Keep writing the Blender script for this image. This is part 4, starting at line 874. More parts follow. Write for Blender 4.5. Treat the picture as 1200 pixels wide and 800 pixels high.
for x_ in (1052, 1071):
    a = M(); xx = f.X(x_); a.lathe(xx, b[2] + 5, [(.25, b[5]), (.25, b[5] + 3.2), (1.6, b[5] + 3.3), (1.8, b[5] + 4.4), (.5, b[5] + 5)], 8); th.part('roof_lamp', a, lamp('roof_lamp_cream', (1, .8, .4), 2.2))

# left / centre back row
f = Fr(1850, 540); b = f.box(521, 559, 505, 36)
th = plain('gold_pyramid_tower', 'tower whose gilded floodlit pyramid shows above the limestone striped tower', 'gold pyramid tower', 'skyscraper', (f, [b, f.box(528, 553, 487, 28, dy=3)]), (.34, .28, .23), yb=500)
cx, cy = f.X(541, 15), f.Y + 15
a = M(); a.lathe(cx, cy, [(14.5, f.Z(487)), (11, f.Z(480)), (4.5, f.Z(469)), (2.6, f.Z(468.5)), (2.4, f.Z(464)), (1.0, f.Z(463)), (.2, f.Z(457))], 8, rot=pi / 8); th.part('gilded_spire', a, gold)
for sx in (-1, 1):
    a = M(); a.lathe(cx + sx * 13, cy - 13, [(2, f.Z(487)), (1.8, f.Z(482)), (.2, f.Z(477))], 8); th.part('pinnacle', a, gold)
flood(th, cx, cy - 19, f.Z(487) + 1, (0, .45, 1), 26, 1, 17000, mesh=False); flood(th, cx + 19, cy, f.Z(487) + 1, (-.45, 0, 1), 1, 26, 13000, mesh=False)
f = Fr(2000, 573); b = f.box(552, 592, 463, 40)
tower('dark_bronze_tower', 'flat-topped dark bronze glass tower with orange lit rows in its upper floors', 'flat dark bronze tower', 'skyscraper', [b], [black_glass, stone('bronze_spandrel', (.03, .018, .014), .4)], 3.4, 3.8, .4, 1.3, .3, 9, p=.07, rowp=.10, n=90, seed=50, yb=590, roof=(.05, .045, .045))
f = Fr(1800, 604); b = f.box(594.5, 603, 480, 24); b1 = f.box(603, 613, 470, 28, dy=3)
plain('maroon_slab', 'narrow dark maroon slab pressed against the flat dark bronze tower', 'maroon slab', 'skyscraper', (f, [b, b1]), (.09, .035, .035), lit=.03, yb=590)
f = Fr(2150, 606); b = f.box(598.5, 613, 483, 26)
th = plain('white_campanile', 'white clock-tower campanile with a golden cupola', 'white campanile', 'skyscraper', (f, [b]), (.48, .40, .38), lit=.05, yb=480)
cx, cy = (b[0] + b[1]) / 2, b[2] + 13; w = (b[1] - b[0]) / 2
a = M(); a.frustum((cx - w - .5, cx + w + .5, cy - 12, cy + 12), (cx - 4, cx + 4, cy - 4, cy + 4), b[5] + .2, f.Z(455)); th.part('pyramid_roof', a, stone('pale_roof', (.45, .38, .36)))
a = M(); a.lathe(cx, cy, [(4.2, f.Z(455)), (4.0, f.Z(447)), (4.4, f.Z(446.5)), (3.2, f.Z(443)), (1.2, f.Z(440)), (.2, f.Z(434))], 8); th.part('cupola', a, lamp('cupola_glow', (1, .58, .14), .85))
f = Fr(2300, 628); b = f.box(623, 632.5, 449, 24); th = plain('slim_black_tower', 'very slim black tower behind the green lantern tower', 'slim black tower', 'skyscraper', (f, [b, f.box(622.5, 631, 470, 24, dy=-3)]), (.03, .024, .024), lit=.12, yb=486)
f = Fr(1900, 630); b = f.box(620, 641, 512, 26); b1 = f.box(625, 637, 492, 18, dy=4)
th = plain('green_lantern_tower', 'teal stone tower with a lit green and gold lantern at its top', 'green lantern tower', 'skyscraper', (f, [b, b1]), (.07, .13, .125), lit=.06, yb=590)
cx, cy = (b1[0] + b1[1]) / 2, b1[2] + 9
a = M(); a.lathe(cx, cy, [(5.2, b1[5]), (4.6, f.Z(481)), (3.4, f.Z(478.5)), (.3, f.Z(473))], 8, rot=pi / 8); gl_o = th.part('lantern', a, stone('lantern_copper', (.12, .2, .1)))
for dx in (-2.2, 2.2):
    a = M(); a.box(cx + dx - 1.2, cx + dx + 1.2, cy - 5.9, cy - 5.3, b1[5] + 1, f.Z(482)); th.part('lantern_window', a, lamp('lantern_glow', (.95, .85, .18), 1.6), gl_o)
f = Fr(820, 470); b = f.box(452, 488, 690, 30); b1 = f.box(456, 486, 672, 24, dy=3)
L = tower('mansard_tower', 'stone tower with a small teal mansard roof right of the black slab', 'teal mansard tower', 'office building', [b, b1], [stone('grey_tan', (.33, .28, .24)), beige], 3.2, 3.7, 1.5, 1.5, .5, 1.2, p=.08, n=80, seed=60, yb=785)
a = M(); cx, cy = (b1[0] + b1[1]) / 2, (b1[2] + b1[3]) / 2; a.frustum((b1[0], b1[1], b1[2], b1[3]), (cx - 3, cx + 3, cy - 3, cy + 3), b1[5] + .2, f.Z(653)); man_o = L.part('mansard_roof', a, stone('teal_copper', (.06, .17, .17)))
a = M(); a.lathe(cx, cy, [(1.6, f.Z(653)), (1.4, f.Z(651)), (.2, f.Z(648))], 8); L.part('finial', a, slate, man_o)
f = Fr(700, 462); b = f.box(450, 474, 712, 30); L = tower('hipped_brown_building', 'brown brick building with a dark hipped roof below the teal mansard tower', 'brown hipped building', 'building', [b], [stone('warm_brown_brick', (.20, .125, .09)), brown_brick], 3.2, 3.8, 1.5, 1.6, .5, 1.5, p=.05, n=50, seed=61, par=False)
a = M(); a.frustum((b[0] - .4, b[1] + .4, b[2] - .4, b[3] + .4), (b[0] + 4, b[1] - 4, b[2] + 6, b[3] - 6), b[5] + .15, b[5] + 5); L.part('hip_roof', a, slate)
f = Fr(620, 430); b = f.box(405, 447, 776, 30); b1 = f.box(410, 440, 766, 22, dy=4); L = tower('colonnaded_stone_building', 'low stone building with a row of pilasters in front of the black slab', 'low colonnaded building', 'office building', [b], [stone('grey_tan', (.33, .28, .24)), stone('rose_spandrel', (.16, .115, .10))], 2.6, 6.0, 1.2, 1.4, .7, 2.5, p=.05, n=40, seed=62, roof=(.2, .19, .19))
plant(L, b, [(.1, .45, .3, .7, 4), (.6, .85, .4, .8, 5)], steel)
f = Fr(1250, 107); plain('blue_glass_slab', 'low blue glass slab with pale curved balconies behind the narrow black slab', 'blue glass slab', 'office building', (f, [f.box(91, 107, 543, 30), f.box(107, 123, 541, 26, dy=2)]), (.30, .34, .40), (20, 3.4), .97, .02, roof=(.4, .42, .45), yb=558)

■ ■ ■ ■

Print, unaltered, every line from the beginning of the material down to the line with "a = M(); xx = f.X(x_);".

Keep writing the Blender script for this image. This is part 4, starting at line 874. More parts follow. Write for Blender 4.5. Treat the picture as 1200 pixels wide and 800 pixels high.
for x_ in (1052, 1071):
    a = M(); xx = f.X(x_); a.lathe(xx, b[2] + 5, [(.25, b[5]), (.25, b[5] + 3.2), (1.6, b[5] + 3.3), (1.8, b[5] + 4.4), (.5, b[5] + 5)], 8); th.part('roof_lamp', a, lamp('roof_lamp_cream', (1, .8, .4), 2.2))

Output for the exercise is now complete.